Face a este tipo de situações, o MISA-Moçambique gostaria de recordar:
1. Que Moçambique é, conforme a CRM (artigo 3), um Estado de Direito Democrático, de que a liberdade de expressão, que integra a liberdade de imprensa, é um dos seus pilares essenciais, sendo, por isso, a todos os títulos condenáveis as tentativas de cerceamento da liberdade dos jornalistas e dos seus órgãos de comunicação social;
2. Que a liberdade de imprensa e a liberdade de expressão enquanto direitos fundamentais (número 1 do artigo 48 da CRM) na República de Moçambique não se encontram condicionadas por conta das insurgências activa em Cabo Delgado, ou dos actos atribuídos à auto-proclamada ‘Junta Militar da Renamo’ em Sofala e Manica;
3. Que é dever do Estado Moçambicano proteger os direitos dos cidadãos, em geral, e dos jornalistas, em particular, mesmo em situações de guerra, conforme estabelecido na Convenção de Genebra (ratificada por Moçambique em 1983) e seu Protocolo I, igualmente ratificado por Moçambique no mesmo ano;
4. Que em Moçambique a liberdade de imprensa e de expressão enquanto direitos fundamentais apenas podem, nos termos da CRM (artigo 290 e seguintes), serem limitados se se estiver a observar o estado de sítio ou estado de emergência, o que não é, presentemente, o caso.

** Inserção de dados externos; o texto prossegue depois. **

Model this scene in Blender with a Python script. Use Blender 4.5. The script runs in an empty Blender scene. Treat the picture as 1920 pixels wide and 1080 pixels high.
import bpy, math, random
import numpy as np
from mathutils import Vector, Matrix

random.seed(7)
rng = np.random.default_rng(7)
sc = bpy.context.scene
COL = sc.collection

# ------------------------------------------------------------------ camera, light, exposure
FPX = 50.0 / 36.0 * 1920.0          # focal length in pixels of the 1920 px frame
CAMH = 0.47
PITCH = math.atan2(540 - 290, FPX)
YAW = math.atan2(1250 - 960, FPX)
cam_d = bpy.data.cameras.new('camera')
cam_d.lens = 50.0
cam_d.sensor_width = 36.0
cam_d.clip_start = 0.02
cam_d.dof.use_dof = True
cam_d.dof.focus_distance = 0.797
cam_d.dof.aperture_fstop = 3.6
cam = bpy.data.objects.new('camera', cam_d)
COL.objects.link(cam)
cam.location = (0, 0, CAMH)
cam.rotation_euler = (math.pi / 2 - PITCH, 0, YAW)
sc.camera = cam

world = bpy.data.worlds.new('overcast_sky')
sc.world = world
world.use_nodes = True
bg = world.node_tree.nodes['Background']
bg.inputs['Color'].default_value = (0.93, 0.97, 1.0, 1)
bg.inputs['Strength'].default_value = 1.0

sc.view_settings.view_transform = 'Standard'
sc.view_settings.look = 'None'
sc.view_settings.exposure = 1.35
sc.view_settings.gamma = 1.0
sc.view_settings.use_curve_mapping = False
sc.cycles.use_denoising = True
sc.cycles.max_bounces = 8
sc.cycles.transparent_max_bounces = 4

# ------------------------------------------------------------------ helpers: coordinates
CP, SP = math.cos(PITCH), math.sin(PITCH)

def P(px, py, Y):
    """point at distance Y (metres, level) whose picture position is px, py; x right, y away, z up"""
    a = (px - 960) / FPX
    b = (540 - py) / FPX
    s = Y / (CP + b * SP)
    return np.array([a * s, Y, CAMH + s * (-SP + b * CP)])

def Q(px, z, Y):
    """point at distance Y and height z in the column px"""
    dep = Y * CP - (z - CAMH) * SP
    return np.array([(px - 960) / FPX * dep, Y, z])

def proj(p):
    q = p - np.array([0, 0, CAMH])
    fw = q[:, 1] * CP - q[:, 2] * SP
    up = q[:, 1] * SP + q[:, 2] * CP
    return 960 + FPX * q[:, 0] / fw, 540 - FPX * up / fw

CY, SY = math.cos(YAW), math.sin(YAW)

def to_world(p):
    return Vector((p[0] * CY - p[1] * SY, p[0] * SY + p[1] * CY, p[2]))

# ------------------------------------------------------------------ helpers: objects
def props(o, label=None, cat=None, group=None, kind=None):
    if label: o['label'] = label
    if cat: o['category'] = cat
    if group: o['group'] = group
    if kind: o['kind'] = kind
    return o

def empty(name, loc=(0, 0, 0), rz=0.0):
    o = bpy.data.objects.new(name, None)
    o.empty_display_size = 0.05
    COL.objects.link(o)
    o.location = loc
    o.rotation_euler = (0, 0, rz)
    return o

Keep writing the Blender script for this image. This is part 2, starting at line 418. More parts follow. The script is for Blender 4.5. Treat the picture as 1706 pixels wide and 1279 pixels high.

Igualmente, o MISA-Moçambique gostaria de apelar:
5. Ao Conselho Superior da Comunicação Social (CSCS), enquanto órgão constitucional a quem compete assegurar a liberdade de imprensa e a liberdade de expressão (artigo 50 da CRM), se não mantenha em silêncio em face de situações similares à ameaça do Prof. Julião João Cumbane, condenando-as e exercendo o seu papel de guardião da salvaguarda destes direitos fundamentais em Moçambique;
6. Ao Ministério Público, para que cuide, nos termos da norma da alínea g) do artigo 4 da Lei número 4/2017, de 18 de Janeiro, de demandar a observância da CRM e das leis por parte do Prof. Julião João Cumbane, com o que se efectivará, ainda, a educação jurídica da sociedade;
7. Ao Presidente da República, enquanto Chefe do Governo, para que cuide de garantir que todos os servidores públicos, sobretudo os que exerçam cargo de direcção, chefia e confiança, cuidem de observar, em todas as suas actuações públicas, mesmo que além das horas normais de expedeinte, a CRM e as leis, conforme preconizado pela norma do número 1 do artigo 5 do Estatuto Geral dos Funcionários e Agentes do Estado, aprovado pela Lei número 10/2017, de 1 de Agosto;
8. Ao Presidente da República, no sentido de, conforme o juramento (inserto no número 2 do artigo 149 da CRM) por si prestado no acto da sua investidura, a 15 de Janeiro de 2020, na Praça da Independência, na cidade de Maputo, garantir que a liberdade de imprensa enquanto direito fundamental e pilar da democracia não seja objecto de cerceamento ilegal.
Aos jornalistas e órgãos de informação, para que exerçam ou continuem, conforme o caso, a exercer o seu trabalho com isenção, responsabilidade, independência, objectividade e equilíbrio, contribuindo, assim, para a consolidação do Estado de Direito Democrático em Moçambique.